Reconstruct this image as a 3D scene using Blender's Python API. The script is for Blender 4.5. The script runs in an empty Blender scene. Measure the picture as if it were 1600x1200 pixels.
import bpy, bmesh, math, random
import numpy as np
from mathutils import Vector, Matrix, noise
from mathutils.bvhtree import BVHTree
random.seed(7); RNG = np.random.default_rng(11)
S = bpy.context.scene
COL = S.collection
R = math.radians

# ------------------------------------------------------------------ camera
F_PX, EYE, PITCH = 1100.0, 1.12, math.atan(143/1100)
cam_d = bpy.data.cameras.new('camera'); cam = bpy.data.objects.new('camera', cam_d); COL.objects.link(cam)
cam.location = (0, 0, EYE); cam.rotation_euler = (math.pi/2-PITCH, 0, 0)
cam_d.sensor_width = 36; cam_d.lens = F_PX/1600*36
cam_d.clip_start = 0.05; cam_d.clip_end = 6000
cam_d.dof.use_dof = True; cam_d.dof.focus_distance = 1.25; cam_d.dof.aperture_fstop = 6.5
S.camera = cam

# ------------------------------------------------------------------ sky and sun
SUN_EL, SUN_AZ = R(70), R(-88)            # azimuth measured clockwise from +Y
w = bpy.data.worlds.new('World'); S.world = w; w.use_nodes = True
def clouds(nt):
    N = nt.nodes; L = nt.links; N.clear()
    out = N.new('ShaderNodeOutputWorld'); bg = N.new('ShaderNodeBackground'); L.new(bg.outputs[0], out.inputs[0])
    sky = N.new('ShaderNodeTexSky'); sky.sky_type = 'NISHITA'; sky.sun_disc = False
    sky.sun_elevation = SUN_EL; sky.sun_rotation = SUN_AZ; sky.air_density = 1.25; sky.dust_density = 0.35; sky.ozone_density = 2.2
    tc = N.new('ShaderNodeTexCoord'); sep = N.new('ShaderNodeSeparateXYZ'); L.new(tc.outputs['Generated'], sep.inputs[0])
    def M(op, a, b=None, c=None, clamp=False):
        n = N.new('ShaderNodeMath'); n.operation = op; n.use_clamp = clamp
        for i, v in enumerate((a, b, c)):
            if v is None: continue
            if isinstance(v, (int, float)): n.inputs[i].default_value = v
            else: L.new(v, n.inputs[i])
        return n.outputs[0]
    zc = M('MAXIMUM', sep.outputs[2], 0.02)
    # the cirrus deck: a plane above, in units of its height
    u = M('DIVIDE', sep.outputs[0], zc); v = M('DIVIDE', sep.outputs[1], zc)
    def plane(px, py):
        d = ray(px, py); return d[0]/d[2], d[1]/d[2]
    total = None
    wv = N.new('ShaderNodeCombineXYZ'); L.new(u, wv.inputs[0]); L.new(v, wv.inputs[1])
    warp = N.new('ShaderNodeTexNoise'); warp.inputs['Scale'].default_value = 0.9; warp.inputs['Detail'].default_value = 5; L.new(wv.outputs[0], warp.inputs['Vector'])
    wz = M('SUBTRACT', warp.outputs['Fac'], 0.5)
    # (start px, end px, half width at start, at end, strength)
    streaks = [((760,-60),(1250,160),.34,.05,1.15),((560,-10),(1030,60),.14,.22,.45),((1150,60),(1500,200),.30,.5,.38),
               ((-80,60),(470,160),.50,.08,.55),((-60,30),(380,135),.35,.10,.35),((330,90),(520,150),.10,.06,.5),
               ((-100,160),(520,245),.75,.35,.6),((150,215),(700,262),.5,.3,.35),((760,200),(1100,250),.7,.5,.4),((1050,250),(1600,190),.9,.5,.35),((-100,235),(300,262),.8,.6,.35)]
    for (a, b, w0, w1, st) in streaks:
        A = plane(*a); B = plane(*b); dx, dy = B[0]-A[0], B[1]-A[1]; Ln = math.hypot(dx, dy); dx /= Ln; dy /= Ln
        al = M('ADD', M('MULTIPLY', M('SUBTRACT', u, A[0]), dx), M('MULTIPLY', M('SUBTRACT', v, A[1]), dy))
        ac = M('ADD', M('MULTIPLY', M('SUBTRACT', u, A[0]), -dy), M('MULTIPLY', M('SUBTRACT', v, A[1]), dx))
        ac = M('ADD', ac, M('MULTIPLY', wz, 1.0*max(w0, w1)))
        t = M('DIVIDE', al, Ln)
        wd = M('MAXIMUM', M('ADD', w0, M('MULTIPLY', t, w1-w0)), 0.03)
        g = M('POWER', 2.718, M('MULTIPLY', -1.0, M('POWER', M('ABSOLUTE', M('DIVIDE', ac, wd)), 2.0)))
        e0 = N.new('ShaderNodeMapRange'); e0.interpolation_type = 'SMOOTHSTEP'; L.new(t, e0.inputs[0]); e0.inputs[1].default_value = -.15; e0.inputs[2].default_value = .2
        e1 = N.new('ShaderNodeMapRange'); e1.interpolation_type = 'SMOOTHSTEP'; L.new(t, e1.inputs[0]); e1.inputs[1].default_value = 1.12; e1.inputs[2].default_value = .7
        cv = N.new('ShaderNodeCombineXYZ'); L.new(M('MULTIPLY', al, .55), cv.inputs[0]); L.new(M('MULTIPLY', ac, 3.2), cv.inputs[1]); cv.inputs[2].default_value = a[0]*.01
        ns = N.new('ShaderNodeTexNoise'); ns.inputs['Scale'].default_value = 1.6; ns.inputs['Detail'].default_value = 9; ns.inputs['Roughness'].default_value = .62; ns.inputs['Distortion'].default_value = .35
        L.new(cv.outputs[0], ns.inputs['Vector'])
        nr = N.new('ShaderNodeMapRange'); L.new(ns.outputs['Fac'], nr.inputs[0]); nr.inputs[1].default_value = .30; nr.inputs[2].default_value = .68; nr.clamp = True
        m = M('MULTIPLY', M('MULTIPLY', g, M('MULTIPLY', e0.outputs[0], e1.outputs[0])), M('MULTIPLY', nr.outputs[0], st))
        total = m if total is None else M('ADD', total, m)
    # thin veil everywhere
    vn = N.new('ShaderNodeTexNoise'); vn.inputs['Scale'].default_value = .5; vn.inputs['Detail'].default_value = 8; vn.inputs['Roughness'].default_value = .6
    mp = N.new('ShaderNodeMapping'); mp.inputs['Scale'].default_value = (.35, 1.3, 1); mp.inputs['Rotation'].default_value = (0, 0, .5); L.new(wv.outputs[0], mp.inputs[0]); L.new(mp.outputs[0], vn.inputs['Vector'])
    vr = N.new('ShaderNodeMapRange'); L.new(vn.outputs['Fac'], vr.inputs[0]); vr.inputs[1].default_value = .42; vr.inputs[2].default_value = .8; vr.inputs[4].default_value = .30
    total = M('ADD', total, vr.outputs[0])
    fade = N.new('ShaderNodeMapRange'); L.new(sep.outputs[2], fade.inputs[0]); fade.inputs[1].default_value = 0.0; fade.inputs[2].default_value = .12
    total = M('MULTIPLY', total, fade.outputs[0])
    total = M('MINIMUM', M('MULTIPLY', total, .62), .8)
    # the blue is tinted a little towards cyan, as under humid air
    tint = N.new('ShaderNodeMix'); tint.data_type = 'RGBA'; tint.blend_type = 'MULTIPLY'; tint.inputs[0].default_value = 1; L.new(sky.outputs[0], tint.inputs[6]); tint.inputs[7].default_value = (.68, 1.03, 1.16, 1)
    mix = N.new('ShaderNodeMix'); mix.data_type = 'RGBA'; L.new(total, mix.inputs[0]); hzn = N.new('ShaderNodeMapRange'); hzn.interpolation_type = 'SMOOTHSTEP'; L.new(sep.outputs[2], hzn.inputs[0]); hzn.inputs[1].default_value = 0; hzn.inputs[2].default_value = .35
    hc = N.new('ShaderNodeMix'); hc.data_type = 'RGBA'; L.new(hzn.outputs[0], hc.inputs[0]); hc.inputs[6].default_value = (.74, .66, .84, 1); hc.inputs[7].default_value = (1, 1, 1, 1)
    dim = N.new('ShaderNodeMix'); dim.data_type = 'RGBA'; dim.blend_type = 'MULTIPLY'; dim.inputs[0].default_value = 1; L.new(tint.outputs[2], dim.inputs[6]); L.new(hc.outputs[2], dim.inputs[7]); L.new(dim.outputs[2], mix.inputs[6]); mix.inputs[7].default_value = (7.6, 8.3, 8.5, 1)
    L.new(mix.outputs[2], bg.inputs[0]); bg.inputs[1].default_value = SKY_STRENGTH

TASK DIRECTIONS
In the listing above, reproduce the first line and each one after it through the line that contains "R = math.radians".

EXERCISE RESPONSE
Reconstruct this image as a 3D scene using Blender's Python API. The script is for Blender 4.5. The script runs in an empty Blender scene. Measure the picture as if it were 1600x1200 pixels.
import bpy, bmesh, math, random
import numpy as np
from mathutils import Vector, Matrix, noise
from mathutils.bvhtree import BVHTree
random.seed(7); RNG = np.random.default_rng(11)
S = bpy.context.scene
COL = S.collection
R = math.radians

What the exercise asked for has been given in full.